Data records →
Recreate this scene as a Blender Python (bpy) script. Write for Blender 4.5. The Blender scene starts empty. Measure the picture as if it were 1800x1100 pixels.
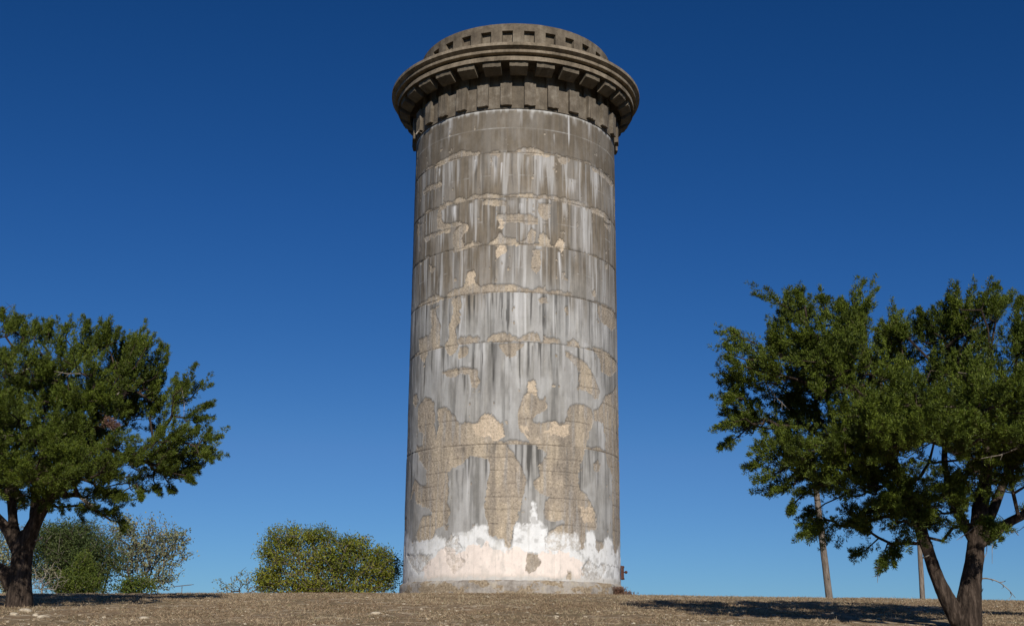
import bpy, math, random
import numpy as np
from mathutils import Vector, Matrix

# ------------------------------------------------------------------ camera, sky, sun, exposure
scene = bpy.context.scene
COL = scene.collection
RAD = math.radians

EYE = (0.0, 0.0, 0.0)            # eye of the photographer, 1.6 m above the foot of the rise
PITCH, ROLL, YAW, FOCAL = 0.2676, 0.0085, -0.0017, 2097.8
_c, _s = math.cos(YAW), math.sin(YAW)
_r0 = Vector((_c, -_s, 0)); _h = Vector((_s, _c, 0))
FWD = _h * math.cos(PITCH) + Vector((0, 0, 1)) * math.sin(PITCH)
_u0 = _h * -math.sin(PITCH) + Vector((0, 0, 1)) * math.cos(PITCH)
RIGHT = _r0 * math.cos(ROLL) + _u0 * math.sin(ROLL)
UP = _u0 * math.cos(ROLL) - _r0 * math.sin(ROLL)
cam_data = bpy.data.cameras.new("camera")
cam_data.sensor_width = 36.0
cam_data.lens = 36.0 * FOCAL / 1800.0
cam_data.clip_end = 9000.0
cam = bpy.data.objects.new("camera", cam_data)
COL.objects.link(cam)
_m = Matrix((RIGHT, UP, -FWD)).transposed().to_4x4()
_m.translation = Vector(EYE)
cam.matrix_world = _m
scene.camera = cam

SUN_EL, SUN_AZ = RAD(29.0), RAD(9.0)      # high behind the camera, a little to the right
world = bpy.data.worlds.new("World")
scene.world = world
world.use_nodes = True
wn, wl = world.node_tree.nodes, world.node_tree.links
wn.clear()
sky = wn.new("ShaderNodeTexSky")
sky.sky_type = 'NISHITA'
sky.sun_disc = False
sky.sun_elevation = SUN_EL
sky.sun_rotation = math.pi - SUN_AZ
sky.altitude = 1500.0
sky.air_density = 1.0
sky.dust_density = 0.0
sky.ozone_density = 4.0
bg = wn.new("ShaderNodeBackground"); bg.inputs[1].default_value = 0.07
wo = wn.new("ShaderNodeOutputWorld")
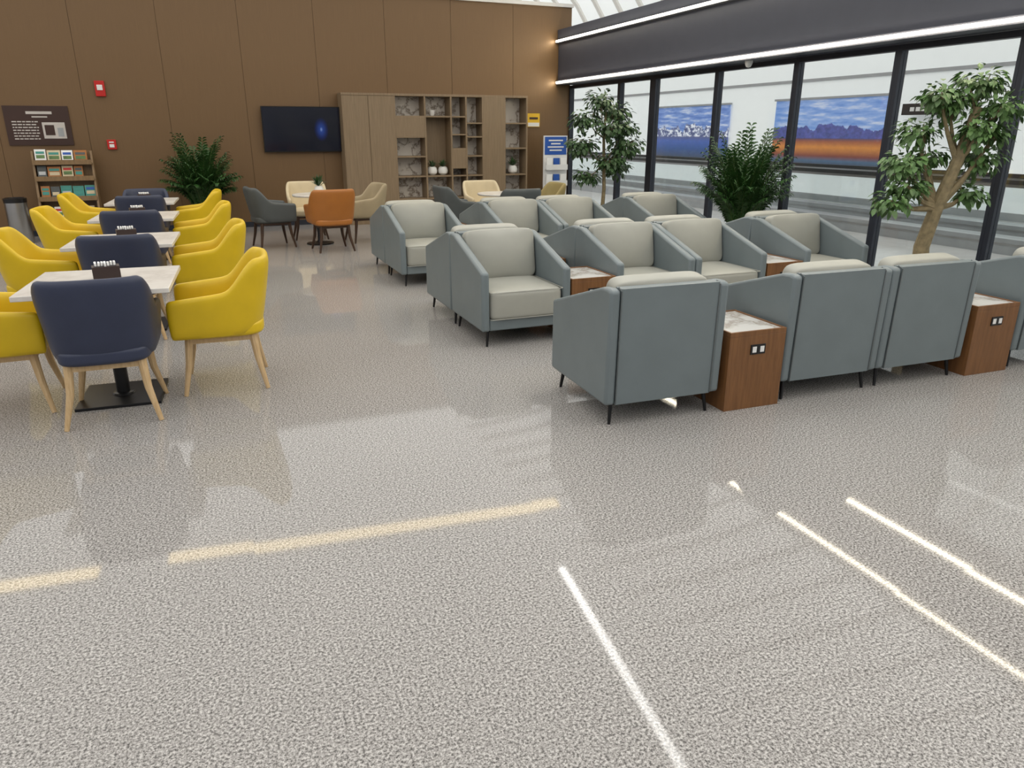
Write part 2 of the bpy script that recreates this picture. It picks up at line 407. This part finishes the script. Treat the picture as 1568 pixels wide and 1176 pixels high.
# ---------------------------------------------------------------- plants
def frond(mb,base,az,length,lean,leafk,stemk,droop=1.,nl=22,ll=.3):
    pts=[];p=Vector(base);ang=lean;n=12
    dirh=Vector((math.cos(az),math.sin(az),0))
    for i in range(n+1):
        pts.append(p.copy());d=dirh*math.sin(ang)+Vector((0,0,math.cos(ang)));p=p+d*length/n;ang+=droop*(.02+.016*i)
    mb.tube(pts,[.008*(1-.75*i/n) for i in range(n+1)],stemk,5)
    side=Vector((-math.sin(az),math.cos(az),0))
    for i in range(nl):
        f=.25+.75*i/(nl-1);q=f*n;j=min(int(q),n-1);pp=pts[j].lerp(pts[j+1],q-j);tg=(pts[j+1]-pts[j]).normalized()
        l=ll*(.55+.45*math.sin(math.pi*min(1,(f-.2)/.82)))*random.uniform(.85,1.1)
        for sg in(-1,1):
            d=(side*sg*.7+tg*.7+Vector((random.uniform(-.15,.15),random.uniform(-.15,.15),.12))).normalized()
            w=tg.cross(d).cross(d).normalized()*(.014)
            m1=pp+d*l*.4;m2=pp+d*l*.75+Vector((0,0,-.06*l/.3));e=pp+d*l+Vector((0,0,-.16*l/.3))
            mb.add([pp,m1-w,m1+w,m2-w*.8,m2+w*.8,e],[(0,1,2),(1,3,4,2),(3,5,4)],leafk)
def pot(mb,k,r=.19,h=.38):
    mb.lathe([(r*.72,0),(r*.8,.02),(r,h-.03),(r*1.04,h-.03),(r*1.04,h),(r*.92,h),(r*.9,h-.05),(0,h-.05)],(0,0,0),k,28)
    mb.lathe([(r*.9,h-.06),(r*.88,h-.045),(0,h-.04)],(0,0,0),'soil',20)
def palm(name,loc,H,spread,seed,leafk='leaf1',potk='potg',nf=26):
    random.seed(seed);mb=MB();pot(mb,potk)
    for i in range(nf):
        az=i*2.4+random.uniform(-.3,.3);u=(i+.5)/nf
        Ln=(H-.36)*random.uniform(.75,1.06)*(1.0-.42*u)
        frond(mb,(.1*math.cos(az),.1*math.sin(az),.33),az,Ln,.03+.34*u*spread,leafk,'stem',droop=(.3+.8*u)*spread,nl=20,ll=.19)
    return mb.obj(name,loc)
palm('potted_palm',(-.07,13.25,0),1.60,1.0,3,nf=84)
palm('potted_palm',(6.2,7.65,0),1.70,.82,11,nf=96)
def leafcluster(mb,c,r,n,k,ls=.09):
    for i in range(n):
        v=Vector((random.gauss(0,1),random.gauss(0,1),random.gauss(0,.65)));v=v.normalized()*r*random.uniform(.25,1.05)
        v.z*=.75;p=Vector(c)+v
        d=(v.normalized()*.8+Vector((random.uniform(-.5,.5),random.uniform(-.5,.5),-.45+random.uniform(-.4,.3)))).normalized()
        s=d.cross(Vector((random.uniform(-.3,.3),random.uniform(-.3,.3),1))).normalized();u=s.cross(d)
        l=ls*random.uniform(.7,1.25);w=l*.27
        mb.add([p,p+d*l*.3+s*w+u*.008,p+d*l*.3-s*w+u*.008,p+d*l*.65+s*w*.85,p+d*l*.65-s*w*.85,p+d*l-u*.012,p+d*l*.45],
               [(0,1,6),(0,6,2),(1,3,6),(2,6,4),(3,5,6),(4,6,5)],k)
def tree(name,loc,tips,trunk,leafk,potk,seed,r0=.065,dens=90,pr=.2,ph=.4,ls=.09):
    random.seed(seed);mb=MB();pot(mb,potk,pr,ph)
    n=len(trunk);mb.tube(trunk,[r0*(1-.45*i/(n-1)) for i in range(n)],'bark',10)
    for frm,tip,r in tips:
        a=Vector(trunk[frm]);b2=Vector(tip);mid=a.lerp(b2,.5)+Vector((0,0,-.04))
        ra=r0*(1-.45*frm/(n-1))*.6
        mb.tube([a,a.lerp(mid,.6),mid,mid.lerp(b2,.6),b2],[ra,ra*.8,ra*.6,ra*.4,.006],'bark',7)
        for j in range(3):
            e=b2+Vector((random.uniform(-1,1),random.uniform(-1,1),random.uniform(-.3,.6)))*r*.7
            mb.tube([mid.lerp(b2,.5),e],[ra*.35,.004],'bark',5)
        leafcluster(mb,b2,r,int(dens*(r/.25)**2),leafk,ls)
    return mb.obj(name,loc)
def cr(u,dpt,z): return (.927*u+.375*dpt,-.375*u+.927*dpt,z)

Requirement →
Exclude the images, then output the data above word for word.

Complete answer →
Recreate this scene as a Blender Python (bpy) script. Write for Blender 4.5. The Blender scene starts empty. Measure the picture as if it were 1800x1100 pixels.
import bpy, math, random
import numpy as np
from mathutils import Vector, Matrix

# ------------------------------------------------------------------ camera, sky, sun, exposure
scene = bpy.context.scene
COL = scene.collection
RAD = math.radians

EYE = (0.0, 0.0, 0.0)            # eye of the photographer, 1.6 m above the foot of the rise
PITCH, ROLL, YAW, FOCAL = 0.2676, 0.0085, -0.0017, 2097.8
_c, _s = math.cos(YAW), math.sin(YAW)
_r0 = Vector((_c, -_s, 0)); _h = Vector((_s, _c, 0))
FWD = _h * math.cos(PITCH) + Vector((0, 0, 1)) * math.sin(PITCH)
_u0 = _h * -math.sin(PITCH) + Vector((0, 0, 1)) * math.cos(PITCH)
RIGHT = _r0 * math.cos(ROLL) + _u0 * math.sin(ROLL)
UP = _u0 * math.cos(ROLL) - _r0 * math.sin(ROLL)
cam_data = bpy.data.cameras.new("camera")
cam_data.sensor_width = 36.0
cam_data.lens = 36.0 * FOCAL / 1800.0
cam_data.clip_end = 9000.0
cam = bpy.data.objects.new("camera", cam_data)
COL.objects.link(cam)
_m = Matrix((RIGHT, UP, -FWD)).transposed().to_4x4()
_m.translation = Vector(EYE)
cam.matrix_world = _m
scene.camera = cam

SUN_EL, SUN_AZ = RAD(29.0), RAD(9.0)      # high behind the camera, a little to the right
world = bpy.data.worlds.new("World")
scene.world = world
world.use_nodes = True
wn, wl = world.node_tree.nodes, world.node_tree.links
wn.clear()
sky = wn.new("ShaderNodeTexSky")
sky.sky_type = 'NISHITA'
sky.sun_disc = False
sky.sun_elevation = SUN_EL
sky.sun_rotation = math.pi - SUN_AZ
sky.altitude = 1500.0
sky.air_density = 1.0
sky.dust_density = 0.0
sky.ozone_density = 4.0
bg = wn.new("ShaderNodeBackground"); bg.inputs[1].default_value = 0.07
wo = wn.new("ShaderNodeOutputWorld")
Write part 2 of the bpy script that recreates this picture. It picks up at line 407. This part finishes the script. Treat the picture as 1568 pixels wide and 1176 pixels high.
# ---------------------------------------------------------------- plants
def frond(mb,base,az,length,lean,leafk,stemk,droop=1.,nl=22,ll=.3):
    pts=[];p=Vector(base);ang=lean;n=12
    dirh=Vector((math.cos(az),math.sin(az),0))
    for i in range(n+1):
        pts.append(p.copy());d=dirh*math.sin(ang)+Vector((0,0,math.cos(ang)));p=p+d*length/n;ang+=droop*(.02+.016*i)
    mb.tube(pts,[.008*(1-.75*i/n) for i in range(n+1)],stemk,5)
    side=Vector((-math.sin(az),math.cos(az),0))
    for i in range(nl):
        f=.25+.75*i/(nl-1);q=f*n;j=min(int(q),n-1);pp=pts[j].lerp(pts[j+1],q-j);tg=(pts[j+1]-pts[j]).normalized()
        l=ll*(.55+.45*math.sin(math.pi*min(1,(f-.2)/.82)))*random.uniform(.85,1.1)
        for sg in(-1,1):
            d=(side*sg*.7+tg*.7+Vector((random.uniform(-.15,.15),random.uniform(-.15,.15),.12))).normalized()
            w=tg.cross(d).cross(d).normalized()*(.014)
            m1=pp+d*l*.4;m2=pp+d*l*.75+Vector((0,0,-.06*l/.3));e=pp+d*l+Vector((0,0,-.16*l/.3))
            mb.add([pp,m1-w,m1+w,m2-w*.8,m2+w*.8,e],[(0,1,2),(1,3,4,2),(3,5,4)],leafk)
def pot(mb,k,r=.19,h=.38):
    mb.lathe([(r*.72,0),(r*.8,.02),(r,h-.03),(r*1.04,h-.03),(r*1.04,h),(r*.92,h),(r*.9,h-.05),(0,h-.05)],(0,0,0),k,28)
    mb.lathe([(r*.9,h-.06),(r*.88,h-.045),(0,h-.04)],(0,0,0),'soil',20)
def palm(name,loc,H,spread,seed,leafk='leaf1',potk='potg',nf=26):
    random.seed(seed);mb=MB();pot(mb,potk)
    for i in range(nf):
        az=i*2.4+random.uniform(-.3,.3);u=(i+.5)/nf
        Ln=(H-.36)*random.uniform(.75,1.06)*(1.0-.42*u)
        frond(mb,(.1*math.cos(az),.1*math.sin(az),.33),az,Ln,.03+.34*u*spread,leafk,'stem',droop=(.3+.8*u)*spread,nl=20,ll=.19)
    return mb.obj(name,loc)
palm('potted_palm',(-.07,13.25,0),1.60,1.0,3,nf=84)
palm('potted_palm',(6.2,7.65,0),1.70,.82,11,nf=96)
def leafcluster(mb,c,r,n,k,ls=.09):
    for i in range(n):
        v=Vector((random.gauss(0,1),random.gauss(0,1),random.gauss(0,.65)));v=v.normalized()*r*random.uniform(.25,1.05)
        v.z*=.75;p=Vector(c)+v
        d=(v.normalized()*.8+Vector((random.uniform(-.5,.5),random.uniform(-.5,.5),-.45+random.uniform(-.4,.3)))).normalized()
        s=d.cross(Vector((random.uniform(-.3,.3),random.uniform(-.3,.3),1))).normalized();u=s.cross(d)
        l=ls*random.uniform(.7,1.25);w=l*.27
        mb.add([p,p+d*l*.3+s*w+u*.008,p+d*l*.3-s*w+u*.008,p+d*l*.65+s*w*.85,p+d*l*.65-s*w*.85,p+d*l-u*.012,p+d*l*.45],
               [(0,1,6),(0,6,2),(1,3,6),(2,6,4),(3,5,6),(4,6,5)],k)
def tree(name,loc,tips,trunk,leafk,potk,seed,r0=.065,dens=90,pr=.2,ph=.4,ls=.09):
    random.seed(seed);mb=MB();pot(mb,potk,pr,ph)
    n=len(trunk);mb.tube(trunk,[r0*(1-.45*i/(n-1)) for i in range(n)],'bark',10)
    for frm,tip,r in tips:
        a=Vector(trunk[frm]);b2=Vector(tip);mid=a.lerp(b2,.5)+Vector((0,0,-.04))
        ra=r0*(1-.45*frm/(n-1))*.6
        mb.tube([a,a.lerp(mid,.6),mid,mid.lerp(b2,.6),b2],[ra,ra*.8,ra*.6,ra*.4,.006],'bark',7)
        for j in range(3):
            e=b2+Vector((random.uniform(-1,1),random.uniform(-1,1),random.uniform(-.3,.6)))*r*.7
            mb.tube([mid.lerp(b2,.5),e],[ra*.35,.004],'bark',5)
        leafcluster(mb,b2,r,int(dens*(r/.25)**2),leafk,ls)
    return mb.obj(name,loc)
def cr(u,dpt,z): return (.927*u+.375*dpt,-.375*u+.927*dpt,z)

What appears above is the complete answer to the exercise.